秋はクラッシック音楽が似合う

朝から、週末までにまとめる約束をした50年の歩みをふりかえる。原稿依頼のあった主題に沿った骨組みを作った。まとめながら、自分でもなかなか面白い人生を歩んでいると思った。こんな日の夕方からクラッシック音楽を楽しめるとは・・・幸運な出会いと他者とのよき関わりある幸いに、感謝の思いで満たされる。

友人が理事長を務める音楽財団は、とにかく世界中の有能なアーティストを「大切にしている」ところが他との違いで、理事長ご自身が音楽に留まらない世界の超一流を知っているところが、彼女の視野が広く懐が深い強みがあり、財団の価値を高めている。
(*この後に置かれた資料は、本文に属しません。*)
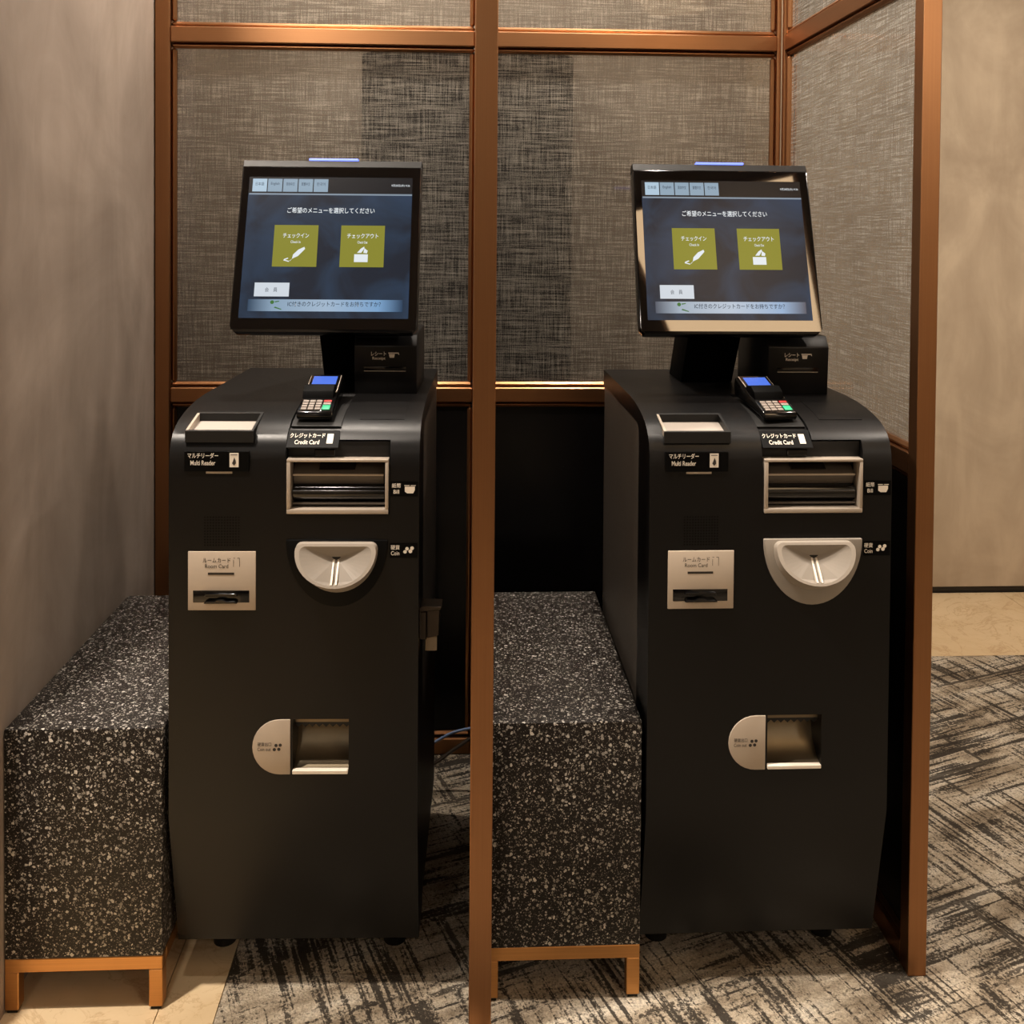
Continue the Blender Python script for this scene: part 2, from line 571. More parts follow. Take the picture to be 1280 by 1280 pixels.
def box(name, x0, x1, y0, y1, z0, z1, mat, parent=None, bevel=0.0, seg=2, smooth=30):
    bm = bmesh.new()
    add_box(bm, x0, x1, y0, y1, z0, z1)
    return finish(name, bm, mat, parent, smooth if bevel else None, bevel, seg)


def add_prism(bm, pts, a0, a1, axis='x'):
    """extrude a closed polygon; axis x: pts are (y,z); axis y: pts are (x,z); axis z: pts are (x,y)"""
    def v(p, a):
        return {'x': (a, p[0], p[1]), 'y': (p[0], a, p[1]), 'z': (p[0], p[1], a)}[axis]
    A = [bm.verts.new(v(p, a0)) for p in pts]
    B = [bm.verts.new(v(p, a1)) for p in pts]
    n = len(pts)
    bm.faces.new(A)
    bm.faces.new(B[::-1])
    for i in range(n):
        bm.faces.new((A[i], B[i], B[(i + 1) % n], A[(i + 1) % n]))


def prism(name, pts, a0, a1, axis, mat, parent=None, bevel=0.0, smooth=30, seg=2):
    bm = bmesh.new()
    add_prism(bm, pts, a0, a1, axis)
    return finish(name, bm, mat, parent, smooth, bevel, seg)


def disc_pts(cx, cy, r, n=20):
    return [(cx + r * math.cos(2 * math.pi * i / n), cy + r * math.sin(2 * math.pi * i / n)) for i in range(n)]


def tube(name, pts, rad, mat, parent=None, sides=10):
    bm = bmesh.new()
    rings = []
    P = [Vector(p) for p in pts]
    for i, p in enumerate(P):
        t = (P[min(i + 1, len(P) - 1)] - P[max(i - 1, 0)]).normalized()
        a = t.cross(Vector((0, 0, 1))).normalized()
        b = t.cross(a).normalized()
        rings.append([bm.verts.new(p + (a * math.cos(k * 2 * math.pi / sides) + b * math.sin(k * 2 * math.pi / sides)) * rad)
                      for k in range(sides)])
    for q, s in zip(rings, rings[1:]):
        for k in range(sides):
            bm.faces.new((q[k], q[(k + 1) % sides], s[(k + 1) % sides], s[k]))
    bm.faces.new(rings[0])
    bm.faces.new(rings[-1][::-1])
    return finish(name, bm, mat, parent, 60)


def smooth_path(pts, n=8):
    out = []
    P = [Vector(p) for p in pts]
    P = [P[0] * 2 - P[1]] + P + [P[-1] * 2 - P[-2]]
    for i in range(1, len(P) - 2):
        for k in range(n):
            t = k / n
            a, b, c, d = P[i - 1:i + 3]
            out.append(0.5 * ((2 * b) + (c - a) * t + (2 * a - 5 * b + 4 * c - d) * t * t + (3 * b - a - 3 * c + d) * t ** 3))
    out.append(P[-2])
    return out


def boolean_cut(o, cutters):
    for c in cutters:
        md = o.modifiers.new('cut', 'BOOLEAN')
        md.operation = 'DIFFERENCE'
        md.solver = 'EXACT'
        md.object = c
    dg = bpy.context.evaluated_depsgraph_get()
    dg.update()
    me = bpy.data.meshes.new_from_object(o.evaluated_get(dg))
    o.modifiers.clear()
    o.data = me
    for c in cutters:
        bpy.data.objects.remove(c, do_unlink=True)
    for p in me.polygons:
        p.use_smooth = True
    me.set_sharp_from_angle(angle=math.radians(28))


def rot_plane(origin, xdir, ydir):
    """matrix that carries (a,b,c) to origin + a*xdir + b*ydir + c*normal"""
    x = Vector(xdir).normalized()
    y = Vector(ydir).normalized()
    n = x.cross(y)
    m = Matrix((x, y, n)).transposed().to_4x4()
    m.translation = Vector(origin)
    return m


FACE = rot_plane((0, 0, 0), (1, 0, 0), (0, 0, 1))      # kiosk front: a = x, b = z, normal to the viewer (-y)


def text_into(bm, s, x0, x1, zc, h, lift=0.0, bold=0.0):
    """glyphs of s fitted into [x0,x1] with height h around zc, in the plane (a,b,lift)"""
    cu = bpy.data.curves.new('glyphs', 'FONT')
    cu.body = s
    cu.size = 1.0
    cu.resolution_u = 3
    cu.offset = bold
    ob = bpy.data.objects.new('glyphs', cu)
    COL.objects.link(ob)
    dg = bpy.context.evaluated_depsgraph_get()
    dg.update()
    me = bpy.data.meshes.new_from_object(ob.evaluated_get(dg))
    bpy.data.objects.remove(ob, do_unlink=True)
    bpy.data.curves.remove(cu)
    if len(me.vertices) == 0:
        return
    xs = [v.co.x for v in me.vertices]
    ys = [v.co.y for v in me.vertices]
    ax, bx, ay, by = min(xs), max(xs), min(ys), max(ys)
    kx = (x1 - x0) / max(1e-6, bx - ax)
    ky = h / max(1e-6, by - ay)
    me.transform(Matrix(((kx, 0, 0, x0 - ax * kx), (0, ky, 0, zc - (ay + by) / 2 * ky), (0, 0, 1, lift), (0, 0, 0, 1))))
    bm.from_mesh(me)
    bpy.data.meshes.remove(me)


def add_poly(bm, pts, lift=0.0):
    bm.faces.new([bm.verts.new((a, b, lift)) for a, b in pts])


def add_rect(bm, a0, a1, b0, b1, lift=0.0):
    add_poly(bm, [(a0, b0), (a1, b0), (a1, b1), (a0, b1)], lift)


def print_on(name, mat, parent, plane, lines=(), polys=(), lift=0.0007, bold=0.0):
    """flat print: one mesh of glyphs and pictogram shapes laid on a plane"""
    bm = bmesh.new()
    for l in lines:
        text_into(bm, *l, lift=lift, bold=bold)
    for p in polys:
        add_poly(bm, p, lift)
    bmesh.ops.transform(bm, matrix=plane, verts=bm.verts[:])
    me = bpy.data.meshes.new(name)
    bm.to_mesh(me)
    bm.free()
    me.materials.append(mat)
    o = put(bpy.data.objects.new(name, me), parent)
    o['kind'] = 'stuff'
    return o


def slab_on(name, mat, parent, plane, a0, a1, b0, b1, c0, c1, bevel=0.0):
    bm = bmesh.new()
    add_box(bm, a0, a1, b0, b1, c0, c1)
    bmesh.ops.transform(bm, matrix=plane, verts=bm.verts[:])
    return finish(name, bm, mat, parent, 30 if bevel else None, bevel)


# ------------------------------------------------------------------ room shell
XW = -0.822          # face of the left plaster wall
YB = 2.644           # front face of the back screen
YF = 3.79            # far wall right of the screens
structure(box('floor', -3.2, 4.2, -4.6, 4.0, -0.08, -0.02, MT['grout']))
fl = bpy.data.objects['floor']


def tiles(x0, x1, y0, y1, dx, dy):
    x = x0
    while x < x1 - 0.01:
        xe = min(x + dx, x1)
        y = y0
        while y < y1 - 0.01:
            ye = min(y + dy, y1)
            box('marble_tile', x + 0.0008, xe - 0.0008, y + 0.0008, ye - 0.0008, -0.02, 0.0, MT['marble'], fl)
            y = ye
        x = xe


tiles(-0.551, -0.446, -1.0, 2.64, 0.2, 1.82)
tiles(-1.751, -0.551, -1.0, 2.64, 0.60, 1.82)
tiles(0.90, 3.30, 3.217, 3.79, 0.60, 0.573)

structure(box('wall_left', -2.2, XW, 1.685, 3.06, -0.02, CEIL, MT['plaster_l']))
structure(box('wall_back', XW, 0.868, 3.05, 3.9, -0.02, CEIL, MT['plaster_b']))
structure(box('wall_recess', 0.850, 0.868, 2.69, 3.05, -0.02, CEIL, MT['plaster_r']))
# dark rounded block added behind the sheer screens to darken their middle
bm = bmesh.new()
PX0, PX1, PR = -0.315, 0.305, 0.09
pp = [(PX0, 3.049), (PX1, 3.049)]
for k_ in range(7):
    a_ = math.pi / 2 * k_ / 6
    pp.append((PX1 - PR + PR * math.cos(a_), 2.86 + PR - PR * math.sin(a_)))
for k_ in range(7):
    a_ = math.pi / 2 * k_ / 6
    pp.append((PX0 + PR - PR * math.sin(a_), 2.86 + PR - PR * math.cos(a_)))
add_prism(bm, pp, -0.02, 1.91, 'z')
structure(finish('added_dark_block', bm, MT['dark_wood'], None, 30))
structure(box('wall_far', 0.868, 4.2, YF, 3.9, 0.025, CEIL, MT['plaster_r']))
structure(box('baseboard_far', 0.868, 4.2, YF + 0.01, YF + 0.03, -0.02, 0.025, MT['skirting']))
structure(box('wall_right', 4.0, 4.2, -2.6, 3.9, -0.02, CEIL, MT['plaster_r']))
structure(box('wall_lobby_left', -3.2, -3.0, -2.6, 1.7, -0.02, CEIL, MT['lobby']))
wf = structure(box('wall_front', -3.2, -0.80, -2.7, -2.5, -0.02, CEIL, MT['lobby']))
structure(box('wall_front_right', 0.80, 4.2, -2.7, -2.5, -0.02, CEIL, MT['lobby']))
bm = bmesh.new()
add_box(bm, -0.9, -0.80, -4.5, -2.7, -0.02, CEIL)
add_box(bm, 0.80, 0.9, -4.5, -2.7, -0.02, CEIL)
add_box(bm, -0.9, 0.9, -4.6, -4.5, -0.02, CEIL)
structure(finish('wall_corridor', bm, MT['dark_wood']))
structure(box('ceiling', -3.2, 4.2, -4.6, 3.9, CEIL, CEIL + 0.1, MT['ceiling']))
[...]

今夜のリサイタルは有希・マヌエラ・ヤンケさんのヴァイオリン。彼女の演奏は、これまで聴いて来た最高の出来栄えで、音の奥行きが深くなり、若く美しい彼女に対してこのような表現は相応しくないかも知れないけれど、重厚感が増して驚いた。聞けば、昨年2012年8月からドレスデン・シュターツカペレのコンサートマスターに就任したという。460年の歴史あるオーケストラで、女性のコンサートマスターは初めてとのこと。ドレスデンは壮大なバロックの建築、芸術品や魅力的な風景から「エルベのフィレンツェ」と名づけられていて、大学都市でもあるこの街にドイツで最も大きな図書館があることでも知られている。その都市で認められたのだから、彼女の実力のほどは推して知るべしである。朝から興奮の連続だったが、ショパンの夜想曲第20番嬰ハ短調の余韻と心地よい夜風にあたり、秋はクラッシック音楽が似合うと思った。